3 Simple Steps to Minimize AI Hallucinations in Engineering Documentation
- Patrick Law
- Jul 8
- 2 min read
Ever opened an AI-generated spec only to find invented formulas or bogus references? That surprise “Aha!” moment quickly turns into wasted hours of fact-checking—and a whole lot of frustration.
1. Start with Well-Structured Prompts
The root of many hallucinations is an ambiguous instruction. Instead of asking, “Generate a torque conversion table,” supply:
A concise description of the expected format (e.g. JSON with fields for SI value, Imperial value, and units).
One or two concrete examples of correct conversions.
References to your internal style guide or spec sheet.

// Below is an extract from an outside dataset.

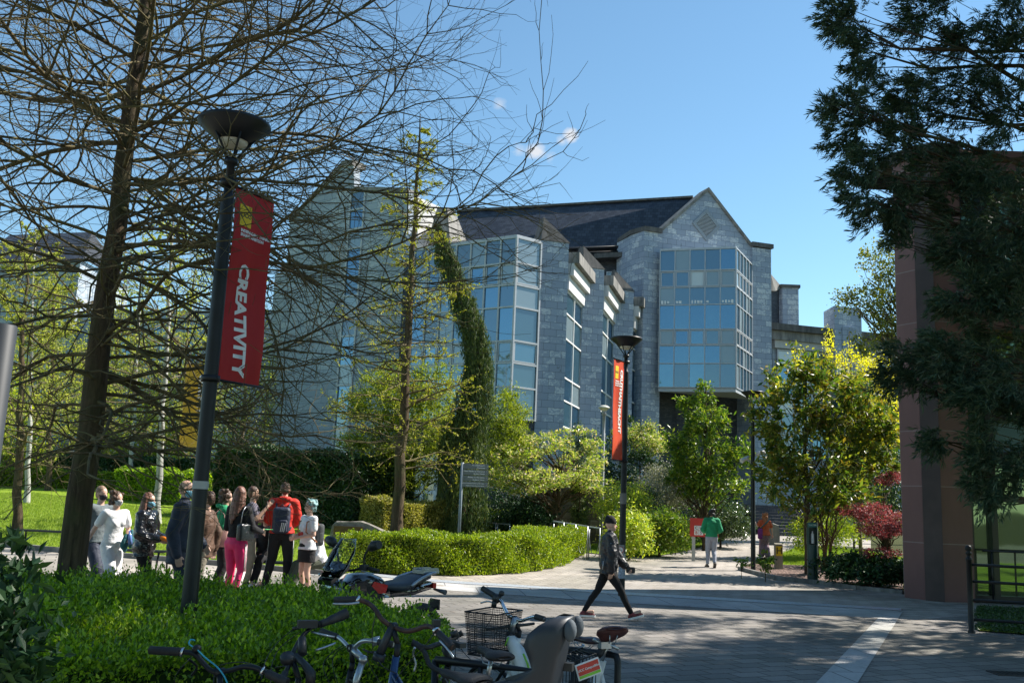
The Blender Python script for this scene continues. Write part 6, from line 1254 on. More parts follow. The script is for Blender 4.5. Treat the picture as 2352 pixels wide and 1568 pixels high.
# seated pair on the bench
def bench(label,p,ang,L=1.75):
    t=thing('bench',label,'bench',tuple(p),R(ang),'black slatted metal benches'); m=MB()
    for k in range(9): m.box((0,-.22+k*.055,.44-.006*(k-4)**2*.1),(L,.035,.022))
    m.build('seat',BLK,t)
    for x in (-L/2+.12,L/2-.12):
        m=MB(); m.tube([(x,-.26,0),(x,-.16,.42),(x,.2,.42),(x,.26,0)],.02,8); m.build('leg',BLK,t)
    return t
bp_=gp(672,17.9); bench('black slatted bench with two people seated behind the students',bp_,-8); bench('empty black slatted bench behind the walkers in masks',gp(312,17.8),-4,1.3); bench('black slatted bench at the far left edge of the path',gp(98,20.5),-4,1.3)
SJ={'hipR':(.09,0,.91),'hipL':(-.09,0,.91),'knR':(.12,.43,.50),'knL':(-.10,.44,.50),'anR':(.14,.55,.10),'anL':(-.10,.62,.10)}
def seatJ(**k): d=dict(SJ); d.update(k); return d
q=gp(612,18.0); person('dark haired woman in black seated on the left end of the bench',q,258,H=1.68,female=True,dz=-.36,lean=.15,J=seatJ(elR=(.2,.1,1.15),wrR=(.12,.3,1.0),elL=(-.22,.05,1.12),wrL=(-.12,.3,.98)),top=dict(mat=BLKF,hem=.90,name='jacket',thick=.03),bottom=dict(kind='trousers',mat=BLKF,w=(.10,.08,.075)),shoes=dict(mat=SHO_W),hair=('long',HAIR['brown']))
q=gp(738,17.6); person('long haired woman in a white blouse seated at the right end of the bench',q,215,H=1.68,female=True,dz=-.36,lean=.3,J=seatJ(elR=(.2,.15,1.12),wrR=(.08,.33,1.0),elL=(-.22,.12,1.1),wrL=(-.1,.33,.98)),top=dict(mat=WHF,hem=.92,name='blouse',thick=.035,wr=.008),bottom=dict(kind='trousers',mat=OLI,w=(.11,.09,.09)),shoes=dict(mat=SHO_B),hair=('long',HAIR['auburn']))
# walking woman
g13=G(1395,1421); P13=person('woman in a black beanie, shell jacket and red trainers striding right',g13,0,H=1.66,female=True,J=dict(hipR=(.085,0,.875),hipL=(-.085,0,.875),knR=(.09,.22,.49),anR=(.09,.40,.12),knL=(-.09,-.17,.47),anL=(-.09,-.40,.11),toeR=(0,1,.28),toeL=(0,1,-.02),elR=(.25,.02,1.13),wrR=(.22,.02,.86),elL=(-.23,.14,1.13),wrL=(-.18,.32,.93)),top=dict(mat=JKT,hem=.80,name='jacket',thick=.045,collar=1,wr=.012,flare=.01),bottom=dict(kind='leggings',mat=LEG,w=(.098,.062,.045)),shoes=dict(mat=SHO_R),hair=('beanie',BLKF),fat=1.08,dz=-.03,lean=.03)
ph=held('black_pouch','small black pouch in the leading hand of the walking woman','pouch',P13[0],P13[1]['wrL']+V(0,.09,-.06)); link('pouch',rbox((0,0,0),(.07,.15,.10),.02),ph,BLKP,True); m=MB(); m.tube([(0,.05,.04),(.0,.13,.02),(0,.2,.01)],.005,5); m.build('strap',BLKP,ph)
m=MB(); m.tube([(.285,.0,1.30),(.295,.01,1.18),(.285,.05,1.12)],.005,5); m.tube([(.245,-.12,.99),(.25,-.13,.85)],.005,5); m.build('piping',simple('reflective_piping',(.6,.62,.65),.3),P13[0])
g14=G(1634,1303); P14=person('man in an emerald fleece and grey joggers walking away past the red sign',g14,88,(1632,1169),J=dict(knR=(.09,.10,.50),anR=(.08,-.10,.15),toeR=(0,.8,-.8),knL=(-.09,.12,.5),anL=(-.09,.14,.10),elR=(.27,-.02,1.14),wrR=(.20,.16,1.06),elL=(-.27,-.02,1.14),wrL=(-.20,.16,1.06)),top=dict(mat=GRN,hem=.93,name='fleece',thick=.035,collar=1),bottom=dict(kind='joggers',mat=GRJ,w=(.105,.075,.055),len=.92),shoes=dict(mat=SHO_B,sole=BLKP),hair=('bob',HAIR['black']))
g15=G(1757,1280); P15=person('woman with wild ginger hair in an orange t-shirt walking to the steps',g15,98,(1760,1178),female=True,J=dict(knR=(.09,.08,.50),anR=(.10,-.05,.10),knL=(-.10,.10,.5),anL=(-.1,.10,.10),elR=(.30,-.02,1.14),wrR=(.33,.0,.92),elL=(-.30,-.0,1.22),wrL=(-.36,.12,1.38)),top=dict(mat=ORG,hem=.88,sleeve='short',name='t_shirt',thick=.035,flare=.02),bottom=dict(kind='loose_trousers',mat=LIL,w=(.12,.10,.115)),shoes=dict(mat=SHO_B),hair=('curly',HAIR['ginger']),fat=1.15)
sb=held('shoulder_bag','teal and purple cloth bag on the back of the woman in orange','bag',P15[0],(-.24,-.10,1.0)); link('bag',rbox((0,0,-.05),(.16,.12,.36),.05),sb,fab('purple_cloth',(.22,.03,.20)),True); m=MB(); m.tube([(0,0,.12),(.16,-.08,.30),(.34,-.02,.44)],.022,6); m.build('strap',TEALJ,sb)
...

By converting examples into digestible templates (like JSON or plain text), you remove guesswork. The AI knows exactly what you want and how to deliver it.

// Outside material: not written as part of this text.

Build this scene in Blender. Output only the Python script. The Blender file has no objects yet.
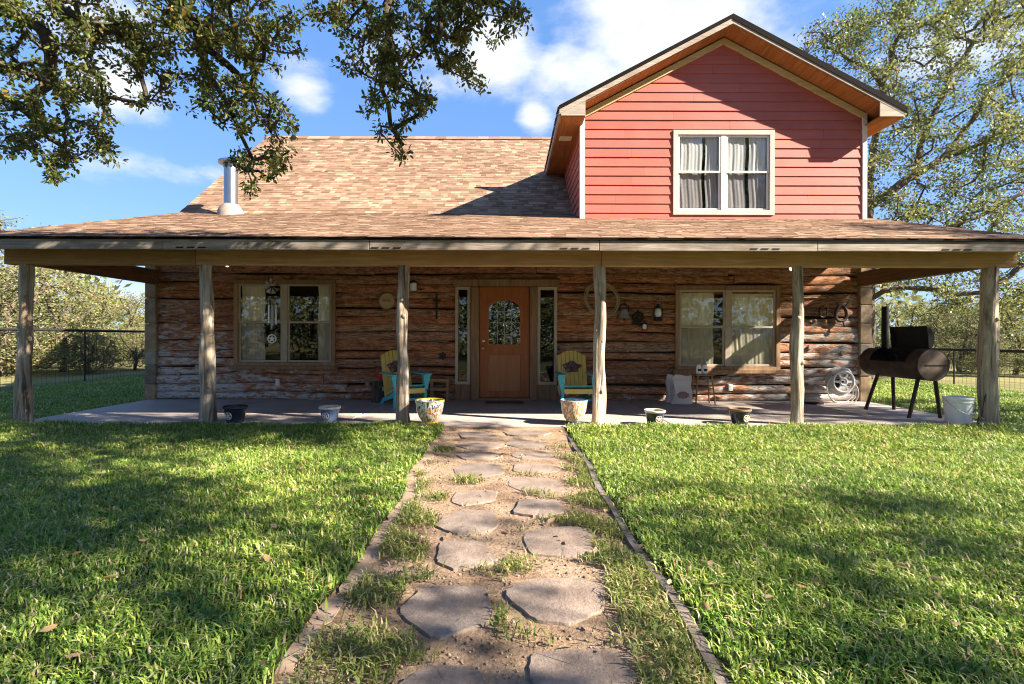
import bpy, bmesh, math, random
import numpy as np
from mathutils import Vector, Matrix
R = math.radians
random.seed(7)
rng = np.random.default_rng(7)
C = bpy.context.scene.collection
S = bpy.context.scene

# ------------------------------------------------------------------ camera, world, sun, exposure
H = 1.21            # eye height
F = 500.0           # focal length in pixels of the 1024 px wide picture
def P(x, y, d):     # picture position and distance -> world point
    return Vector(((x-508)*d/F, d, H+(338-y)*d/F))
cam = bpy.data.cameras.new('camera')
co = bpy.data.objects.new('camera', cam); C.objects.link(co)
co.location = (0, 0, H); co.rotation_euler = (R(90), 0, 0)
co.rotation_euler = (Matrix.Rotation(R(90), 4, 'X') @ Matrix.Rotation(R(0.17), 4, 'Z')).to_euler()
cam.sensor_width = 36; cam.lens = 36*F/1024
cam.shift_x = 4/1024; cam.shift_y = -4/1024
cam.clip_start = 0.05; cam.clip_end = 2000
S.camera = co

SUN = Vector((1.5, -0.57, 1.0)).normalized()      # towards the sun
w = bpy.data.worlds.new('World'); S.world = w; w.use_nodes = True
nt = w.node_tree; nt.nodes.clear()
def wn(t, **k):
    n = nt.nodes.new(t)
    for a, v in k.items(): setattr(n, a, v)
    return n
sky = wn('ShaderNodeTexSky', sky_type='NISHITA', sun_disc=False)
sky.sun_elevation = math.asin(SUN.z)
sky.sun_rotation = math.atan2(SUN.x, SUN.y)
sky.air_density = 1.0; sky.dust_density = 0.25; sky.ozone_density = 2.5
bg = wn('ShaderNodeBackground'); bg.inputs['Strength'].default_value = 0.105
out = wn('ShaderNodeOutputWorld')
tc = wn('ShaderNodeTexCoord')
nz = wn('ShaderNodeTexNoise'); nz.inputs['Scale'].default_value = 5.0; nz.inputs['Detail'].default_value = 9; nz.inputs['Roughness'].default_value = .6
mp = wn('ShaderNodeMapping'); mp.inputs['Scale'].default_value = (1, 1, 1.9)
nt.links.new(tc.outputs['Generated'], mp.inputs['Vector'])
nt.links.new(mp.outputs['Vector'], nz.inputs['Vector'])
prev = None
def blob(px, py, rx, ry, amp):
    """a cloud: an ellipsoid of directions"""
    global prev
    c = (P(px, py, 1) - Vector((0, 0, H))).normalized()
    s1 = wn('ShaderNodeVectorMath', operation='SUBTRACT'); nt.links.new(tc.outputs['Generated'], s1.inputs[0]); s1.inputs[1].default_value = c
    s2 = wn('ShaderNodeVectorMath', operation='MULTIPLY'); nt.links.new(s1.outputs[0], s2.inputs[0])
    k = F*c.y**-1
    s2.inputs[1].default_value = (F/rx, F/rx, F/ry)
    ln = wn('ShaderNodeVectorMath', operation='LENGTH'); nt.links.new(s2.outputs[0], ln.inputs[0])
    mr = wn('ShaderNodeMapRange', interpolation_type='SMOOTHSTEP'); nt.links.new(ln.outputs['Value'], mr.inputs['Value'])
    mr.inputs['From Min'].default_value = 0; mr.inputs['From Max'].default_value = 1.3
    mr.inputs['To Min'].default_value = amp; mr.inputs['To Max'].default_value = 0
    if prev is None: prev = mr.outputs[0]
    else:
        a = wn('ShaderNodeMath', operation='MAXIMUM'); nt.links.new(prev, a.inputs[0]); nt.links.new(mr.outputs[0], a.inputs[1]); prev = a.outputs[0]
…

2. Link Directly to Exact Documents & Versions
When your prompt points to “the motor spec,” the model may infer outdated or generic info. Instead:
Host your manuals, tables, and charts in a version-controlled repository.
In your prompt, include the precise URL or file name plus version tag—e.g., Motor_Specs_v2.5.pdf.
Ask the AI to cite the source line or paragraph number for every critical value it uses.
This retrieval-augmented generation (RAG) approach keeps the AI grounded in truth and makes it trivial to trace its outputs back to an authoritative source.
3. Embed Human-in-the-Loop Checkpoints
No automated workflow is perfect. Insert lightweight reviews at three key stages:
Outline Review: A subject-matter expert (SME) verifies structure and flags any gaps.
Draft Review: The SME reads the generated content, checking for consistency, correct units, and valid references.
Final Review: A quick sign-off ensures all corrections are applied and no new errors slipped in.
Yes, these reviews add roughly 10–15% more time to your process, and they require a one-time setup of review workflows and roles. But in practice, teams find they save far more time by avoiding post-delivery corrections—plus they gain full confidence in every deliverable.
Real-World Impact at Singularity
At Singularity, we recently needed a full valve-calibration SOP for a high-pressure system. Using these three steps, we:
Crafted a JSON template with sample entries for pressure, temperature, and torque.
Linked to our internal Calibration_Manual_v1.2.pdf, with AI citations of paragraph numbers.
Ran three SME checkpoints, catching two mismatched conversion values before final delivery.
The result? A draft in minutes that required only a 10% review overhead—without a single hallucinated value.
AI can accelerate technical writing—but only if you keep it honest. By combining precise prompts, RAG grounding, and human-in-the-loop reviews, you’ll minimize hallucinations and maximize trust in every document.